- **Task to complete**: Copy every line of the data in which the word "Take" occurs.

- **Records shown**:
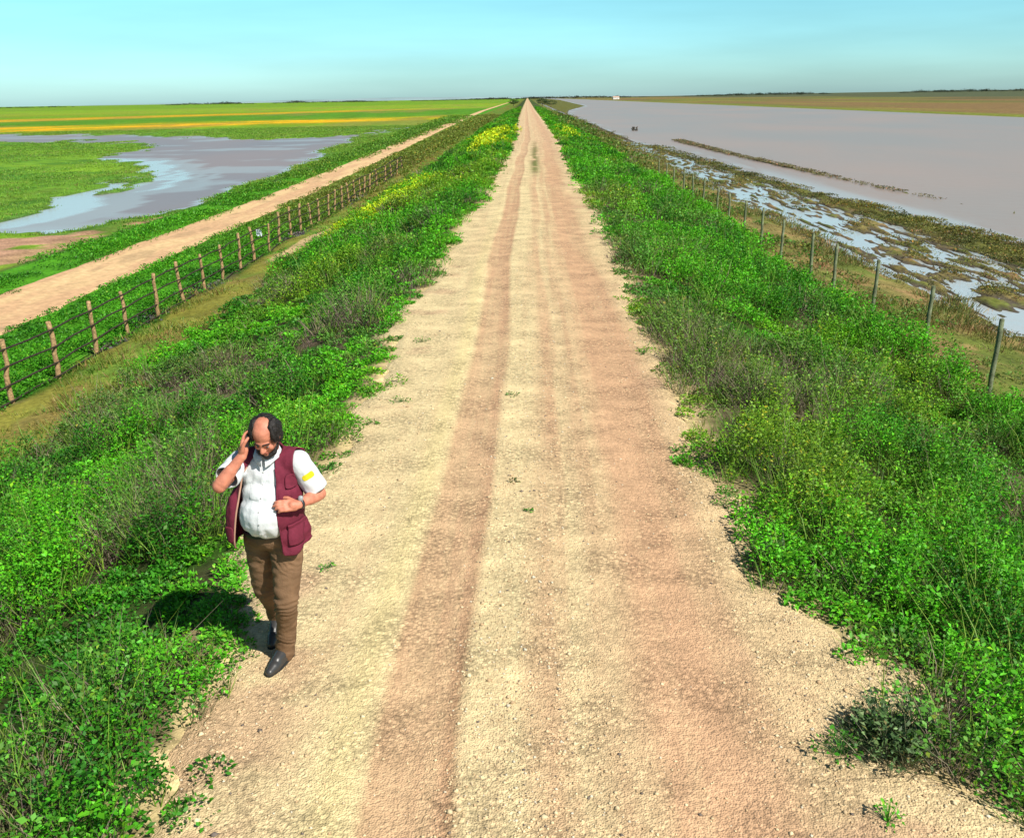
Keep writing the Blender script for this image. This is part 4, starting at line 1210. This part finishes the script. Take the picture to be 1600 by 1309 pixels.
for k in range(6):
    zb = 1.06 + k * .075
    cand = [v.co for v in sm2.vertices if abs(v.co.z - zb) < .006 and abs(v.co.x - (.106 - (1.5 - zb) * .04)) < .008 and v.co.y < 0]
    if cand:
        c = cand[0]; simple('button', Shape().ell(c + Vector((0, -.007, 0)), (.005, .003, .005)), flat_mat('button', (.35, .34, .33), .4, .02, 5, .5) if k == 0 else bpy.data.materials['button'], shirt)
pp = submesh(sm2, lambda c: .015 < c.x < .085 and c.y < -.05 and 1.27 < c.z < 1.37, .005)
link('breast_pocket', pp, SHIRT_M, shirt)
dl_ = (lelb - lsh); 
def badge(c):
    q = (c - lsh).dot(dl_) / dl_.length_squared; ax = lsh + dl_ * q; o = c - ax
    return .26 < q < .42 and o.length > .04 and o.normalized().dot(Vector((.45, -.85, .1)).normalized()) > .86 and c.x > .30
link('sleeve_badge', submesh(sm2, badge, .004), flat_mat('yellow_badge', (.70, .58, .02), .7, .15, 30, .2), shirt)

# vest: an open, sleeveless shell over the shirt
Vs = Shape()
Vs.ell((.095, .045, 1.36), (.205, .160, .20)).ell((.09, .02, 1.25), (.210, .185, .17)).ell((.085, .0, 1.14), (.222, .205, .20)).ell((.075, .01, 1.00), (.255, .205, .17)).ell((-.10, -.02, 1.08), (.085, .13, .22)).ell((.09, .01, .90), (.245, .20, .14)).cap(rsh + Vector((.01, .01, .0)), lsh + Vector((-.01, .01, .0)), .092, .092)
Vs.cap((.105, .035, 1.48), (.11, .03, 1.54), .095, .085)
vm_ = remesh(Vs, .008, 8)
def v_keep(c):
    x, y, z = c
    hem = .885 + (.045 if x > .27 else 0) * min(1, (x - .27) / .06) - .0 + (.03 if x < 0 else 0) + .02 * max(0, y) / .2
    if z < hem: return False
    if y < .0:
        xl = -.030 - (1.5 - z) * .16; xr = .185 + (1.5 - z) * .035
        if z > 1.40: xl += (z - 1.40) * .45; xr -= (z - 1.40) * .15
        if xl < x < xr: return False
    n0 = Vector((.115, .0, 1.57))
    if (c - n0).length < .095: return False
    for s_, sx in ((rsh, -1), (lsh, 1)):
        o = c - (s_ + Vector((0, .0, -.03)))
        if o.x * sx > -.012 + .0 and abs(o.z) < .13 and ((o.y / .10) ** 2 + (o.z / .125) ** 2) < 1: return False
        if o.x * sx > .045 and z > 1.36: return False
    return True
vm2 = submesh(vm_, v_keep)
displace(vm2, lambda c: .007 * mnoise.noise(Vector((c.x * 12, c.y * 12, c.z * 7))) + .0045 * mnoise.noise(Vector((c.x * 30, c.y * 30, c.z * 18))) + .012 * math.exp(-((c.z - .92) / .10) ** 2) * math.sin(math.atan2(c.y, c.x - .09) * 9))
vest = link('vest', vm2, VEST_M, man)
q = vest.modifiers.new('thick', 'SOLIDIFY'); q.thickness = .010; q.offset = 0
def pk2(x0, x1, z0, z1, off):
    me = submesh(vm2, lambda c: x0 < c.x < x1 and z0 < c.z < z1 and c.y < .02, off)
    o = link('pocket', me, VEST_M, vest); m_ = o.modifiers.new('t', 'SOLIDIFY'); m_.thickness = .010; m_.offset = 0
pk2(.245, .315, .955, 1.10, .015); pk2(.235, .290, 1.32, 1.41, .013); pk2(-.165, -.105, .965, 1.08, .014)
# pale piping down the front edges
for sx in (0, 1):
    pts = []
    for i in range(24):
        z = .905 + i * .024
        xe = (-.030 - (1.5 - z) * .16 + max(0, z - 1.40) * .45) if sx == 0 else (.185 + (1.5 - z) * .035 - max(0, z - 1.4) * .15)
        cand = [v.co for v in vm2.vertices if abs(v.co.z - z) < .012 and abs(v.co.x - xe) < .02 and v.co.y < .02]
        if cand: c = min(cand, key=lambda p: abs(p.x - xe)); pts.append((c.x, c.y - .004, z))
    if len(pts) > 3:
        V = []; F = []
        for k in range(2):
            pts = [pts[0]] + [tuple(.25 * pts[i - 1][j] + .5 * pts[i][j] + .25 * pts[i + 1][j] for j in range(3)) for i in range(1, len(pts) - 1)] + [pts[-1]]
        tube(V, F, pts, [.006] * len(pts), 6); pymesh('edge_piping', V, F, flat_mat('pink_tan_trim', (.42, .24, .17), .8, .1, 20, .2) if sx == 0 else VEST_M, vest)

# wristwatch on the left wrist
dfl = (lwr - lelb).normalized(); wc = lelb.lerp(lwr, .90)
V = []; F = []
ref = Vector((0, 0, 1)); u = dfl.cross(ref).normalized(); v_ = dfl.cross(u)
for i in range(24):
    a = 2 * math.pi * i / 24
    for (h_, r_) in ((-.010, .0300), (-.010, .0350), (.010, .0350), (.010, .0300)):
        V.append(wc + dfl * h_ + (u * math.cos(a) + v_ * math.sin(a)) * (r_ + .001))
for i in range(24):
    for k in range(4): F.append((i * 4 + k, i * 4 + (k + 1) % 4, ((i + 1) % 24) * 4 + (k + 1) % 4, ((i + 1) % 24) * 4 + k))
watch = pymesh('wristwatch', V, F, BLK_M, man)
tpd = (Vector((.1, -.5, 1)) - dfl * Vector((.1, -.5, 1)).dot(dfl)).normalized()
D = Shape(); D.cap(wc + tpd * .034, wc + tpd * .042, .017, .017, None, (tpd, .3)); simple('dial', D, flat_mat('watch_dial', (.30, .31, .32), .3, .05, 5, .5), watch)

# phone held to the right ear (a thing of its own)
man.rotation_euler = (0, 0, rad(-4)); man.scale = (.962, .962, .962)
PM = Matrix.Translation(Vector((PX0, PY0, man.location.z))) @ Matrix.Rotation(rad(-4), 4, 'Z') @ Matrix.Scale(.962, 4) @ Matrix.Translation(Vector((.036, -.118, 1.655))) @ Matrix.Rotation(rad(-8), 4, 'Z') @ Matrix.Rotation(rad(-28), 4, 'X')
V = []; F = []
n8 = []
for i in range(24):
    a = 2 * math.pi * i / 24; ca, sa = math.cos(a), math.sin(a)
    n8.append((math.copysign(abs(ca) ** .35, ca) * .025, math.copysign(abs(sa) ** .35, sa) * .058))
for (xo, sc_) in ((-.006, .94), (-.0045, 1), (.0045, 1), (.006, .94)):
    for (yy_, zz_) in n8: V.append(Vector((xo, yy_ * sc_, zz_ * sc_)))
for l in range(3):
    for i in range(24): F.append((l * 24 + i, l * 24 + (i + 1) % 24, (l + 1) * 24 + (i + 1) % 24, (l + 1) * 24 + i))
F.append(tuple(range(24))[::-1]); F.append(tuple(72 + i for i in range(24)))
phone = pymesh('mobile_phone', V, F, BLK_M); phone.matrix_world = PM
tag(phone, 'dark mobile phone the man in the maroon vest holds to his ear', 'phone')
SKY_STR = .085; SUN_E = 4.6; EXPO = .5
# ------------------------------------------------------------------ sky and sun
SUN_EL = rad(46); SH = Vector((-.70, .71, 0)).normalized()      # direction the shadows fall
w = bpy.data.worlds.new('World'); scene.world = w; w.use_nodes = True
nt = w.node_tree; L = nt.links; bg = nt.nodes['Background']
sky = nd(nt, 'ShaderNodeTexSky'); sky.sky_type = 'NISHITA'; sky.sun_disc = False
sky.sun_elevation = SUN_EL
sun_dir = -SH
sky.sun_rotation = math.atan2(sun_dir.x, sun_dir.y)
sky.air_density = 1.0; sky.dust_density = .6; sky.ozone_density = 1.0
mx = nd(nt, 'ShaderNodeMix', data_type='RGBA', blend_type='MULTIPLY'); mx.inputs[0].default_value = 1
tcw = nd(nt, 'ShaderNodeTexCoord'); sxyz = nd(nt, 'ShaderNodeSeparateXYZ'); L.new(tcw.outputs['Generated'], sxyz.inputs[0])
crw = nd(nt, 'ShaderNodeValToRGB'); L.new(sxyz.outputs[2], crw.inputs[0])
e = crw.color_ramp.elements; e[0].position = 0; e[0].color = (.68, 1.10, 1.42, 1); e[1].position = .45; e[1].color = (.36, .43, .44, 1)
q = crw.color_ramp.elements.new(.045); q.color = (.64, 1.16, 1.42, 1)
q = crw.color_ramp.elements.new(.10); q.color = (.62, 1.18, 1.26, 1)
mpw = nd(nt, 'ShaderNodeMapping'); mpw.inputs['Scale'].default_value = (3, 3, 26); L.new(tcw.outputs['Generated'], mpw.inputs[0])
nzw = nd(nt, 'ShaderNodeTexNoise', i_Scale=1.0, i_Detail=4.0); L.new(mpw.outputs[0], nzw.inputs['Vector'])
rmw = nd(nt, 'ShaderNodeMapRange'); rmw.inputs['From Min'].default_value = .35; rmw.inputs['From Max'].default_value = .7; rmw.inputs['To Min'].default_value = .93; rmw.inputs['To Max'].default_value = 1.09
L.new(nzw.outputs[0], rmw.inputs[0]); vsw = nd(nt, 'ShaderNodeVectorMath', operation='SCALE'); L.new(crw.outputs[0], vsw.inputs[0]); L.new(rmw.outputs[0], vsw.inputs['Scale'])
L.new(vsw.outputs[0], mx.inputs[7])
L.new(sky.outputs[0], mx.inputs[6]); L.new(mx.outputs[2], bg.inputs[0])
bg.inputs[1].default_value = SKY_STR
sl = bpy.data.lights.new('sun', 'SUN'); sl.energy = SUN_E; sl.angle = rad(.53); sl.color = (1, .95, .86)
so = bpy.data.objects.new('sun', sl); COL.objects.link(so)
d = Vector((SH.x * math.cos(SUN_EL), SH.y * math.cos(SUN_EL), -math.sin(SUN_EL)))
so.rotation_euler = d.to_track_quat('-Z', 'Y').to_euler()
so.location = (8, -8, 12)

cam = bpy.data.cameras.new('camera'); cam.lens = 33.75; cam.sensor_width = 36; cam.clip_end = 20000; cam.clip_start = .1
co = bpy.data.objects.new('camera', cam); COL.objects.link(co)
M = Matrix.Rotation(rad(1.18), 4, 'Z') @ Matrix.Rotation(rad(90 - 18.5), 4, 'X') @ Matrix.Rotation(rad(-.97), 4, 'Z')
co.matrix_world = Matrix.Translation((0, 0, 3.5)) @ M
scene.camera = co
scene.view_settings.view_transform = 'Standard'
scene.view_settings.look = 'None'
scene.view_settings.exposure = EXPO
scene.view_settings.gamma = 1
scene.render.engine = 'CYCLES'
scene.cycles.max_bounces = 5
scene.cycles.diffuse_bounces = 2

* * *

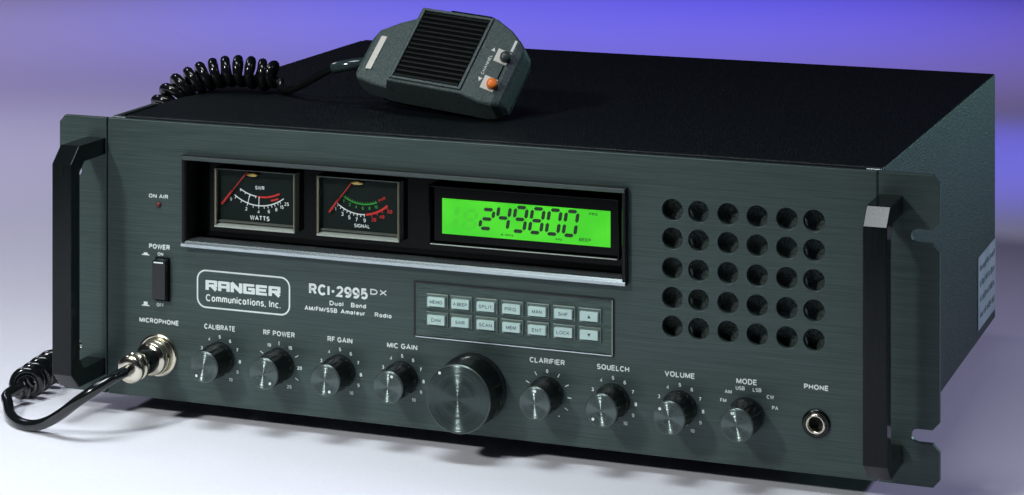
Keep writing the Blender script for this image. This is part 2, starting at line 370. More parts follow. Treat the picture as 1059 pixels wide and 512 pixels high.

...

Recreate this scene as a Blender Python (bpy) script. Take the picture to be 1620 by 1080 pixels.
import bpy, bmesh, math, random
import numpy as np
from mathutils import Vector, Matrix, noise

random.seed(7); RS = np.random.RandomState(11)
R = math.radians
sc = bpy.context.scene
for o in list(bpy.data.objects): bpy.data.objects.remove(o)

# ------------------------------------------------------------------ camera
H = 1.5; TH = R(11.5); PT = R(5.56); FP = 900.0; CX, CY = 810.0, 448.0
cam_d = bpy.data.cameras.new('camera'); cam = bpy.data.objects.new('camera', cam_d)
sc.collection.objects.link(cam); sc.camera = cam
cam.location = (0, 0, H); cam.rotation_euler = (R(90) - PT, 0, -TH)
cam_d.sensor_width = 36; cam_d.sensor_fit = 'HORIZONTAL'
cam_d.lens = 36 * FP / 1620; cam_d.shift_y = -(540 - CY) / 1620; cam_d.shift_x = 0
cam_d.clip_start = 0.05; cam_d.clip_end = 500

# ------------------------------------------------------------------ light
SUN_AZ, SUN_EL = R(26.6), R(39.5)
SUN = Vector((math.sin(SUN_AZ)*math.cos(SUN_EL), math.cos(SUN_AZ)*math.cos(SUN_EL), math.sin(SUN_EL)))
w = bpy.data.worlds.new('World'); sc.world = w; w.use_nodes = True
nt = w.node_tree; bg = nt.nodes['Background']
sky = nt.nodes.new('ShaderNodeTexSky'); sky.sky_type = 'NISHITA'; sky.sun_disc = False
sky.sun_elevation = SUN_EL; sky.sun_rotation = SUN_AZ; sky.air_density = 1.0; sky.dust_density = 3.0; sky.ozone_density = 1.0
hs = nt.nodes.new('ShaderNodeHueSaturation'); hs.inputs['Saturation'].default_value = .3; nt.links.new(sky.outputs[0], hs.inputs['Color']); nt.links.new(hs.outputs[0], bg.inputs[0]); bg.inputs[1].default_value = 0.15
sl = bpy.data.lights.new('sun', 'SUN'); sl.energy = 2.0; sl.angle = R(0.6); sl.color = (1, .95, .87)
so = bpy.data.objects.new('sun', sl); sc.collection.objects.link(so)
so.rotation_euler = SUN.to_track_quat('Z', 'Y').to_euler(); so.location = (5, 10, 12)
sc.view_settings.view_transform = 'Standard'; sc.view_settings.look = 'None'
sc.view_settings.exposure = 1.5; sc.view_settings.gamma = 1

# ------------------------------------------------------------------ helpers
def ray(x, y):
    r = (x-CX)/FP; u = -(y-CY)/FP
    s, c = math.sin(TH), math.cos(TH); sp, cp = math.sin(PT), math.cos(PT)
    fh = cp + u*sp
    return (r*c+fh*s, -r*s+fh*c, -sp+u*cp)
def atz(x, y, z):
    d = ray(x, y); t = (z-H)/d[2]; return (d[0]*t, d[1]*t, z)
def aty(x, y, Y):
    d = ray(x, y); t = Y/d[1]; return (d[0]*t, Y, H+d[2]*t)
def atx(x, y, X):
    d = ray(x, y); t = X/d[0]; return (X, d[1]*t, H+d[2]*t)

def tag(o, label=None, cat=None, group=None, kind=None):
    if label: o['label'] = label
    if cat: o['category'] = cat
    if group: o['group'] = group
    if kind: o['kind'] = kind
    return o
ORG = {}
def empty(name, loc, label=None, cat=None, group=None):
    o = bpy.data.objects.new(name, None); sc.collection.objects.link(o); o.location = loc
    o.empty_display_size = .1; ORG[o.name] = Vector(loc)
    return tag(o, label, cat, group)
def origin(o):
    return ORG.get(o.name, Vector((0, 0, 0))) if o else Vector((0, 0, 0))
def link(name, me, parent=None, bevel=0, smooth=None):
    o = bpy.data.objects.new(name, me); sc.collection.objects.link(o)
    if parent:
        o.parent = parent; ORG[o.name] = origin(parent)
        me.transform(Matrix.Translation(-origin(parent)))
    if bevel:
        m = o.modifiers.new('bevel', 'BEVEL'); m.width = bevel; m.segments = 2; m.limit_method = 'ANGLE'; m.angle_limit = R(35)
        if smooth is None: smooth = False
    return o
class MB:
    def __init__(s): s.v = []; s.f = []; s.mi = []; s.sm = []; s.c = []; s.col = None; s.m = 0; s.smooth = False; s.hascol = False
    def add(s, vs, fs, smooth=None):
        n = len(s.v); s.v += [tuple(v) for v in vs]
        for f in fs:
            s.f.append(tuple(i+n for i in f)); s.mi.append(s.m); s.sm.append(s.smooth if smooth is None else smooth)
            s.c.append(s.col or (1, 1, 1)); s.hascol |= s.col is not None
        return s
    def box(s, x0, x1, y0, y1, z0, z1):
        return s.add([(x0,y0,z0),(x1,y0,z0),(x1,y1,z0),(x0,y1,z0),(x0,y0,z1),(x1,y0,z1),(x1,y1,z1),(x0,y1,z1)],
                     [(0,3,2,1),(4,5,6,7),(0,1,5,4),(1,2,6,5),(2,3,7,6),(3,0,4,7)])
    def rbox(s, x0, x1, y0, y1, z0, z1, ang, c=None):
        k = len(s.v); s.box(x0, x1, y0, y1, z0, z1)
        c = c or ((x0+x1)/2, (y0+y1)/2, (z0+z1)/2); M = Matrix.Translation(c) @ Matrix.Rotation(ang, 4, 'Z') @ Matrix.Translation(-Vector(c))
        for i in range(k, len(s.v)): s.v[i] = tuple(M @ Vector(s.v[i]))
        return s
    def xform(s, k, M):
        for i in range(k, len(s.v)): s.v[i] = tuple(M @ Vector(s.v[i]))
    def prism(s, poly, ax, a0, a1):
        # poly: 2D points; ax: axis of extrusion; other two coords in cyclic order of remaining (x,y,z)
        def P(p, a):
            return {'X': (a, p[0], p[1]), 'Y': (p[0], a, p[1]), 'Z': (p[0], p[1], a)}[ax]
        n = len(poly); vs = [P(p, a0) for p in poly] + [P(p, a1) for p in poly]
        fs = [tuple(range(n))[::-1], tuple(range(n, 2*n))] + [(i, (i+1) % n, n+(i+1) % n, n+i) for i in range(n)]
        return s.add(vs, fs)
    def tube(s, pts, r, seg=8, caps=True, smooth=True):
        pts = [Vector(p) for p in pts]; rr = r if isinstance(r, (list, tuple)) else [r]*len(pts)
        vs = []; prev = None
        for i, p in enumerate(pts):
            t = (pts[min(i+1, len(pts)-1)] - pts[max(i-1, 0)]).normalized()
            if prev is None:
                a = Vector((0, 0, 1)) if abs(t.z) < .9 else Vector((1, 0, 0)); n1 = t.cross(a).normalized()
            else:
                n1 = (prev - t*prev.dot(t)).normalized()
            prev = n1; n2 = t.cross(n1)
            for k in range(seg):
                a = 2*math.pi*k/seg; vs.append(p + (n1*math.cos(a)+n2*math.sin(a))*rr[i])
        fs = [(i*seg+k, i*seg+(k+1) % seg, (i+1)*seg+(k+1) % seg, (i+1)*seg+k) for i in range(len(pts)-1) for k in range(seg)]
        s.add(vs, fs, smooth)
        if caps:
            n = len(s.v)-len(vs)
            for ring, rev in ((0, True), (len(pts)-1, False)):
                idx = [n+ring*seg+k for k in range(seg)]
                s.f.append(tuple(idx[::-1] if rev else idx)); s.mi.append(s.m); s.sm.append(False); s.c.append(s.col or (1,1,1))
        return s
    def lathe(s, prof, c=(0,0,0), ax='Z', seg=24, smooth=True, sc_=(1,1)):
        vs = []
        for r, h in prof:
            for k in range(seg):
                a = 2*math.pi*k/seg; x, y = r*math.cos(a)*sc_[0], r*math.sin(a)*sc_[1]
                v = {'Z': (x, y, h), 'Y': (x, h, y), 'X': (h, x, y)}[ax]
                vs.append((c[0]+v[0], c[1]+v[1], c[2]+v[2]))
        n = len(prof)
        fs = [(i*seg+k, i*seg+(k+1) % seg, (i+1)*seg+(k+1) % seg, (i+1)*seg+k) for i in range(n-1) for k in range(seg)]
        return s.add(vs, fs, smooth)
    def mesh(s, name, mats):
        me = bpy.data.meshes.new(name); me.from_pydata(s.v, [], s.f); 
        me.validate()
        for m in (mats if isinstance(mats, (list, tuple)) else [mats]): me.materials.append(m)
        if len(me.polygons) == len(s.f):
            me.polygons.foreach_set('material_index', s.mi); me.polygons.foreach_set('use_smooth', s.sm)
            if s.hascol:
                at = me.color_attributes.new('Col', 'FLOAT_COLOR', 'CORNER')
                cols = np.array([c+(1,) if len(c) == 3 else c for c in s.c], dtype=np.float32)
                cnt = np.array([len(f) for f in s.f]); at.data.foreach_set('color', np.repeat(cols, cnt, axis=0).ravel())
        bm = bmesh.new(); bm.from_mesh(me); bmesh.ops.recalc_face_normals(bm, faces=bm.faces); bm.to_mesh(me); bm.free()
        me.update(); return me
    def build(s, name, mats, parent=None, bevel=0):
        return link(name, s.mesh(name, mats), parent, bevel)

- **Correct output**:
Keep writing the Blender script for this image. This is part 4, starting at line 1210. This part finishes the script. Take the picture to be 1600 by 1309 pixels.
Recreate this scene as a Blender Python (bpy) script. Take the picture to be 1620 by 1080 pixels.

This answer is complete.